The Making of Siberia

"What kind of fool decided to build a village out here, 300 kilometers [186 miles] from the nearest town?" asked Nadezhda Borovkova.
      The answer: Nikita S. Khrushchev's Soviet planners.
      Their aim here was to "civilize" the wild North while mining the Verkhoyansk Mountains--2,165 feet above sea level, 4,566 miles from Moscow and just 280 miles below the Arctic Circle, the same latitude as southern Iceland. The nearest airfield is seven hours by jeep on a road that legions of Josef Stalin's prisoners died building.
      "There were so many volunteers, people had to live in railroad cars while waiting for housing," recalled Tatiana Filippova, who arrived in 1980 to teach at the music institute.
      The improbable scene she described was repeated across the top of Russia as Stalin's gulag work gangs gave way to pampered pioneers lured north by salaries as much as eight times higher than corresponding Moscow wages. Defying all odds and economic sense, cities sprang up on the permafrost to serve the Soviet mining, oil and nuclear power industries.

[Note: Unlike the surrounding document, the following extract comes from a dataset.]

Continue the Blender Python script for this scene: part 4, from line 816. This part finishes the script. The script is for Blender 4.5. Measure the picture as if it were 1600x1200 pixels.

"Our government told us we were creating a special breed of people who could live and work in the cold--something the capitalists had not yet achieved," said Mikhail Bruk, a mining executive in Yakutsk, the regional capital.
      The settlers were young, adventurous and from all over. Valery Budko came here from Kyrgyzstan--then Soviet Kirghizia--at 21, with dreams of making a quick killing in the mines and retiring to warmer latitudes.
      After five years, Budko met and married Lyubov Bezrukavaya, who had come with her parents from Ukraine and worked at the power plant. Their daughter was born here in 1990. The couple figured they needed to work four more years to buy a comfortable home on what Northerners call "the mainland"--non-Arctic European Russia.
      But by then, the "mainland" had sobering new ideas.

World markets began dictating prices. President Boris N. Yeltsin's advisors worked out the cost of the northern campaign and announced in 1992 that they couldn't afford it. They drafted vague plans to evacuate the region's "nonessential" population and develop its resources more slowly, sending workers in shifts without their families.